I recently built myself a new computer, and along with the many parts I bought a copy of Windows Vista Home Basic. I thought about buying Premium but I didn’t think it was worth my money, quite frankly. For the most part, I have no complaints. I did, however, encounter the update problems many others have encountered. I was lucky that a system restore fixed the problem, but it`s still something I don`t think should have happened in the first place. While I`m on the topic of updates, I really wish Microsoft would make up it`s mind with Service Pack 1 already. It`s been ready for release for the past few weeks but Microsoft has been holding off on releasing it to the public. However, since I`m running the 64 bit version of Windows it was available to me last week. It showed up in the Updates application, but I didn’t install the update at the time. A couple of hours later it was gone, and it hasn’t shown up again since. Another point I should make about the updates application is that I’m not all that crazy about it. Maybe I’m just a bit tied to the old way of doing things, but it’s just not working for me. I’ll be the first to admit that the old way of installing updates needed a serious overhaul. OS X and the better Linux distributions (Ubuntu especially) have been eating Windows’ lunch in this area for quite a while now. The one thing I did like about it was the fact that it told you what it was going to do, and then it did it.
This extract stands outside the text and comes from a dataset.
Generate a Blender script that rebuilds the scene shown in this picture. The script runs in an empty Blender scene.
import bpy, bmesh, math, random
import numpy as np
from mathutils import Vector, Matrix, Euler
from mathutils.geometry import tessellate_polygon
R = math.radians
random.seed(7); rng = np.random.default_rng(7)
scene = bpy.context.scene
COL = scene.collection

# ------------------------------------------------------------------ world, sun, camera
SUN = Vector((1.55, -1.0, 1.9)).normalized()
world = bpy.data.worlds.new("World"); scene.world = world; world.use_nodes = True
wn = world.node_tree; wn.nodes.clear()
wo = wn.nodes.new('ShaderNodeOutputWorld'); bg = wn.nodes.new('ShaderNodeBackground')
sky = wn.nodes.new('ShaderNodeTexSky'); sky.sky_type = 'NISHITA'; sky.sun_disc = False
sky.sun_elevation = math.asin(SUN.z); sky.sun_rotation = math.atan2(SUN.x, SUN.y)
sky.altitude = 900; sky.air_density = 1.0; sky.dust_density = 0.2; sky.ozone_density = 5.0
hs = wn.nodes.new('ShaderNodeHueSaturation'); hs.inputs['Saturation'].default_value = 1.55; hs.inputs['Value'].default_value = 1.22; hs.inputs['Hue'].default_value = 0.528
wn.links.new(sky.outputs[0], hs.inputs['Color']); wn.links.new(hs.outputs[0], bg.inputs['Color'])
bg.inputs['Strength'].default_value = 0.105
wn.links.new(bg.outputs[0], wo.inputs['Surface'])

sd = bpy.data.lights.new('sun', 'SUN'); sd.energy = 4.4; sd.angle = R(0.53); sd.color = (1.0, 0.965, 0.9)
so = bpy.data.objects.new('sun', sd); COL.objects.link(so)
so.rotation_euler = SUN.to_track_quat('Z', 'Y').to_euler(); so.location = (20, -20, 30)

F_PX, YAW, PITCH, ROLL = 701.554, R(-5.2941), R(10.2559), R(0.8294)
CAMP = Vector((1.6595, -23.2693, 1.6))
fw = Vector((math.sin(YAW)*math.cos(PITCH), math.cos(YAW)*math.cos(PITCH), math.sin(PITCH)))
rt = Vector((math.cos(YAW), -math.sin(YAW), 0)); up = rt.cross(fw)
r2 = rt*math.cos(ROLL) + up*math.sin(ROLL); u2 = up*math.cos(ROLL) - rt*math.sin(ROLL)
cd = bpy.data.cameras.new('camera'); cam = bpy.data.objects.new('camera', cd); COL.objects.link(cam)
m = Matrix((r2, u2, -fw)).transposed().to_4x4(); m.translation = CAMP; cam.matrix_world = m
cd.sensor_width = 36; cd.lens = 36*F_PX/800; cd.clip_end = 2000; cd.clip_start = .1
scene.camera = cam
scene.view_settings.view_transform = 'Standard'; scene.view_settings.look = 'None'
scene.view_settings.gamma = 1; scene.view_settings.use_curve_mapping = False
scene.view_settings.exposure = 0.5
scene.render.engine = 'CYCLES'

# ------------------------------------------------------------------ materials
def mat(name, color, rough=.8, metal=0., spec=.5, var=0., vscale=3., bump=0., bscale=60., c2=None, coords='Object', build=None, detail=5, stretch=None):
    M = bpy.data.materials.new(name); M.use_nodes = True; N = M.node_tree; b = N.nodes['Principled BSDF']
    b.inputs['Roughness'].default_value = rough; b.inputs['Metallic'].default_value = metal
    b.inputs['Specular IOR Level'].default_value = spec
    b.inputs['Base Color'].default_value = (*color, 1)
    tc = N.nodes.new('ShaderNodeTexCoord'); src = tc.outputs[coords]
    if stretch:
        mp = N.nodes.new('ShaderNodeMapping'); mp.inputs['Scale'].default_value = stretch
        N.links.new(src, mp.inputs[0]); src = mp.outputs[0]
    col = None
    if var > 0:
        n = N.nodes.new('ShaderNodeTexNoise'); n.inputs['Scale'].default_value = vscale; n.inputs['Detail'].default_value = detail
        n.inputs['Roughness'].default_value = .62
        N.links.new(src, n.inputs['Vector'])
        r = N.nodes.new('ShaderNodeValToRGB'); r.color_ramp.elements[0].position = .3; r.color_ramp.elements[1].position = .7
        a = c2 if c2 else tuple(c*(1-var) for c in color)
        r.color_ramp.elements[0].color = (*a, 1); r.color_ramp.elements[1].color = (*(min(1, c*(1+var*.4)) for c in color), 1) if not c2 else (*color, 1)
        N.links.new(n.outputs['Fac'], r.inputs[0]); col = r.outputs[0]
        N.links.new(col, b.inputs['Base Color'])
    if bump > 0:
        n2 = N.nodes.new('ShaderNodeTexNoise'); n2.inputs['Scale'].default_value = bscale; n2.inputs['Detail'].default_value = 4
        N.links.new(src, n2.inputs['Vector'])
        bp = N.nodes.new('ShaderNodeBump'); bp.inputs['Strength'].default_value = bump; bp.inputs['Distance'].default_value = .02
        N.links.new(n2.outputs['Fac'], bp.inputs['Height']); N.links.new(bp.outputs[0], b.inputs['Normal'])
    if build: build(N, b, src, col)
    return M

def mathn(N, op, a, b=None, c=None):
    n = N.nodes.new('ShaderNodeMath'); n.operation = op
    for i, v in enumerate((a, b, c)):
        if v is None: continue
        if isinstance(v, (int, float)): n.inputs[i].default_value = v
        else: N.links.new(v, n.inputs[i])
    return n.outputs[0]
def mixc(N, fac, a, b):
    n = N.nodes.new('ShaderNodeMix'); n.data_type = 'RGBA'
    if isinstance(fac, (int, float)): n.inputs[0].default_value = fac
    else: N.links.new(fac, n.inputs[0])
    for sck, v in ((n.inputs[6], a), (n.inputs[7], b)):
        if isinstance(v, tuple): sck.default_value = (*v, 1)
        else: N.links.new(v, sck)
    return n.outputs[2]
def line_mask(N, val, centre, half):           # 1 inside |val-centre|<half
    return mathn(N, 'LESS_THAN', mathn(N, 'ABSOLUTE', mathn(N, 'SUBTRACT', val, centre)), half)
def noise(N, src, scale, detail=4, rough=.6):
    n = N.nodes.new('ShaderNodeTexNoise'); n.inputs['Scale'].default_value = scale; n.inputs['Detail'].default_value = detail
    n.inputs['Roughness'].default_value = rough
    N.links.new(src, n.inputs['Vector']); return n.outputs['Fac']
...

I have encountered some times in use where I haven’t felt like it was telling me what it was planning to do, and how it was going to do it.

On another note, Vista works much, much, much better on larger monitors. My biggest complaint about XP was it’s lack of support for larger monitors. It routinely cut important windows off, things like installer applications or preference windows. Things like that aren’t acceptable in this day and age. The only thing I found to work was a little program called ResizeEnable, a program that by the authors admission is a pretty dirty hack. It didn’t always work, but it was the best solution I could find. One feature that makes being on a larger monitor much nicer is the bigger icons. No need to hack around in the DPI settings, no need to make the font sizes bigger. Right out of the box it scales itself to the monitor.

As for negatives, it takes quite to start up. I don’t quite see how I’m gaining anything for all the time it takes to load up. Thankfully, once it’s loaded in my experience it’s quite snappy, about as much as XP. Another thing I’m not so enamored with is the new start menu. I’ve never been a fan of anything other than the good old fashioned Windows 95 start menu to be honest, and I routinely change the setting if it’s not changed already on whatever computer I happen to be working on. The search box inside the menu is a good idea, but I always know the name of the program I want to run, so I’m not really gaining anything. As far as search is concerned, it’s another good idea, but is not executed nearly as well as Spotlight in OS X.

In summary, given hardware good enough to run it, there’s really nothing wrong with Vista. There are things I think could have been done better, but they aren’t big enough to be annoying. In the bigger picture I’d love to be able to put Linux on it, but alas, things just aren’t that way in the marketplace. I intend to game on this machine, and the games I want to play aren’t on Linux. Hopefully that will change, soon.